以上の点を問題視した上で、前出の学生は連合チームの存在を「希望の星」と表現する。「箱根駅伝にチームとして出場することが現実的ではない大学の選手にとって、連合チームは希望の星。そこに大きなモチベーションがあり、走力の強化やレベルアップにもつながっている」。連合チームでの出走へ向けて努力する過程では、自己管理や仲間との協調の大切さを学ぶことができると主張する。
「強豪校も本大会での活躍を目指して頑張っているように、その過程に人としての成長があることが大切。
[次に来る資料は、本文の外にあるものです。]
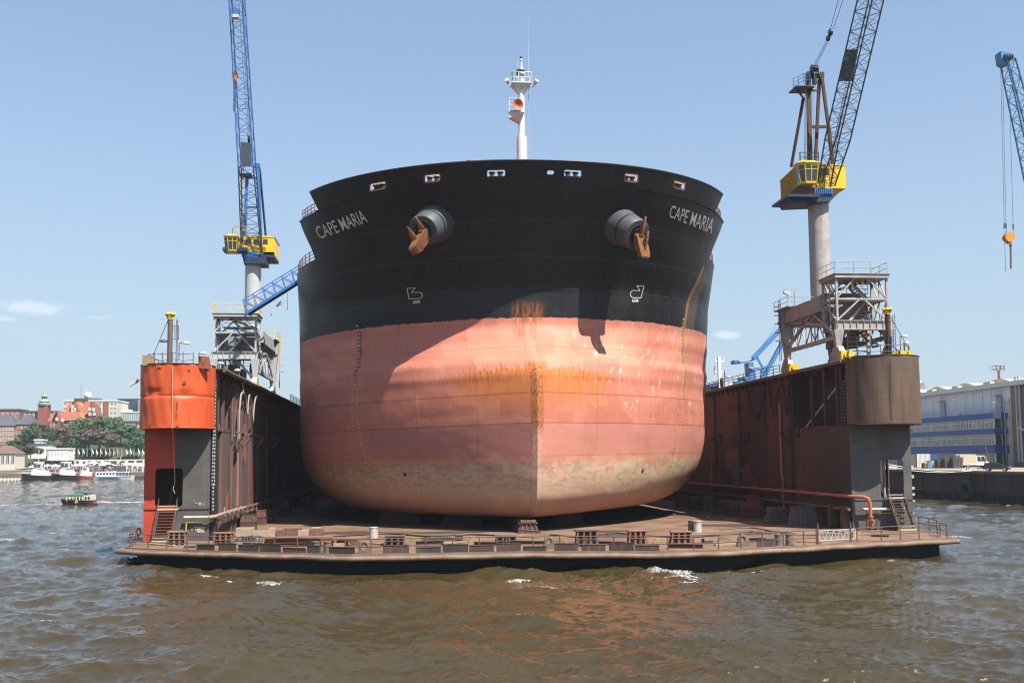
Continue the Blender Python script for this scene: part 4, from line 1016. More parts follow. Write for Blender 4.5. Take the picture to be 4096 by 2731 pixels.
# ---- mast post with knobs, ladder and stays on each drum
KN=mat('knob_yellow',(.80,.60,.05),.45,(.66,.44,.04),.5,3.)
def drum_post(px,pyb,pyt,pyk,Y,r,stay):
    a=atY(px,pyb,Y);b=atY(px,pyt,Y);k=atY(px,pyk,Y); a.x=b.x=k.x=(a.x+b.x)/2
    p=MB().tube(a-Vector((0,0,.6)),b,r,14).build('guide_post',DKR if px>2000 else STEEL,dock,True)
    m=MB().tube(b,b+Vector((0,0,.1)),r*1.15,14)
    for i in range(6):
        an=i*math.pi/3; m.tube(b+Vector((r*.8*math.cos(an),r*.8*math.sin(an),.08)),b+Vector((r*1.3*math.cos(an),r*1.3*math.sin(an),.42)),.09,8); m.ball(b+Vector((r*1.35*math.cos(an),r*1.35*math.sin(an),.45)),.17,8,6)
    m.build('post_knob',KN,p,True)
    m=MB(); lx=a.x+r+.35
    for s in(0,.4): m.tube((lx-.0,Y-.2+s,a.z-.3),(lx,Y-.2+s,b.z),.03,5)
    for q in np.arange(a.z,b.z,.3): m.tube((lx,Y-.2,q),(lx,Y+.2,q),.02,5); 
    m.build('post_ladder',STEEL,p)
    m=MB(); s=atY(stay[0],stay[1],Y-.5); m.tube(b+Vector((-.2 if px<2000 else .2,0,-.1)),s,.035,5); m.build('stay_wire',STEEL,p)
    return p,a,b
drum_post(680,1440,1278,1262,87.4,.215,(598,1455))
drum_post(3553,1425,1258,1240,87.2,.24,(3635,1395))
# cage beside the red drum's post
m=MB()
for x,y in((700,1302),(714,1302)): p0=atY(x,1302,87.2);p1=atY(x,1357,87.2); m.tube(p0,p1,.035,5)
for yy in(1302,1357): m.tube(atY(690,yy,87.2),atY(714,yy,87.2),.035,5)
m.build('ladder_cage',STEEL,dock)
def wpath(nm,pp,Y,r,mt,n=6):
    return MB().path([atY(a,b,Y) for a,b in pp],r,n).build(nm,mt,dock,True)
# slack line hanging down over each drum
def overdrum(nm,pts,mt):
    out=[]
    for px,py in pts:
        p=atY(px,py,YT); cx,rx,ry=(CXL,3.,3.1) if px<2000 else (CXR,3.38,3.1)
        if py<(1720 if px<2000 else 1684): 
            y=YT-3.2
            for _ in range(4): p=atY(px,py,y); y=YT-ry*math.sqrt(max(0,1-((p.x-cx)/rx)**2))-.12
        else: p=atY(px,py,YT-.12 if py>1740 else YT-1.5)
        out.append(p)
    return MB().path(out,.025,5).build(nm,mt,dock,True)
overdrum('slack_line',[(690,1465),(688,1560),(691,1640),(688,1712),(692,1735),(694,1800),(696,1850),(700,1920),(698,1935),(692,1955),(700,1972)],PALE)
overdrum('slack_line',[(3563,1440),(3564,1560),(3567,1676),(3568,1720),(3568,1838)],PIPEB)
# rail and clutter on top of the drums
for cx,zt_,X0 in((CXL,ZTL,0),(CXR,ZTR,1)):
    pts=[(cx-2.6*math.cos(a),YT-2.6*math.sin(a)) for a in np.linspace(.25,math.pi-(.9 if X0==0 else .2),7)]
    m=MB()
    for k in(.55,1.1): m.path([(x,y,zt_+k-.15-(.12*(i%2) if X0==0 else 0)) for i,(x,y) in enumerate(pts)],.03,5)
    for x,y in pts: m.tube((x,y,zt_-.15),(x,y,zt_+1.0),.04,5)
    m.build('drum_railing',STEEL,dock)
TIM=mat('timber',(.42,.31,.17),.85,(.26,.18,.10),.7,2.5,bump=.4)
a=atY(589,1462,86.9); MB().box(a.x-.35,a.x+.3,86.6,87.2,a.z,a.z+.85).obox(a+Vector((.42,.1,.35)),(.12,0,.05),(0,.25,0),(-.05,0,.42)).build('rubbing_block',TIM,dock)
m=MB(); TORN=mat('torn_steel',(.36,.10,.055),.7,(.22,.07,.04),.7,2.)
m.prism([atY(x,y,86.9) for x,y in((815,1432),(835,1424),(843,1470),(838,1490),(818,1478))],(.0,.12,0)); m.prism([atY(x,y,86.7) for x,y in((775,1458),(800,1452),(838,1470),(826,1500+-26),(790,1471))],(0,.1,.02)); m.tube(atY(812,1425,87.5),atY(812,1455,87.5),.3,10)
m.build('torn_edge',TORN,dock)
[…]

連合チームに出たいと思って頑張ることは悪いことではない」。今もプロジェクトチームは議論の場を求め、臨時総会の開催へ働きかけている。【藤塚大輔】
※1◆関東学連の代表委員総会 関東学連規約の第7章第45条にて、関東学連の「最高議決機関」とされ、毎年3月、6月に会長の招集によって開催される。事業計画や予算などのほか、規約・細則等の制定及び改廃や本連盟の重要事項について審議、決定、承認する。コロナ禍以降はオンラインで開催されており、承認の際はオンラインでの集計ツールのグーグルフォームによって採決される。なお、臨時の代表委員総会(臨時総会)は、加盟校の代表委員の3分の1以上の要望がある場合に招集される。
※2◆関東学連の加盟校数 23年度の加盟校数は244校。これは加盟する大学を、大学/大学院および男子/女子別に区分した数。臨時の代表委員総会(臨時総会)の開催要求には、加盟校の3分の1以上にあたる82校の賛同を得る必要がある。
◆箱根駅伝第100回大会 100回目を記念して全国の大学に門戸が開放される。来年1月2、3日に行われ、例年の20校から3校増の23校が出場する。すでに第99回大会で10位以内に入ったチームはシード権を得ており、全国からの出場を受け付ける10月14日の予選会(東京・立川)では、上位13校が本大会の出場権を手にする。予選会は日本テレビが地上波全国ネットで生中継する。ただし全国化は100回大会限りとなる見通し。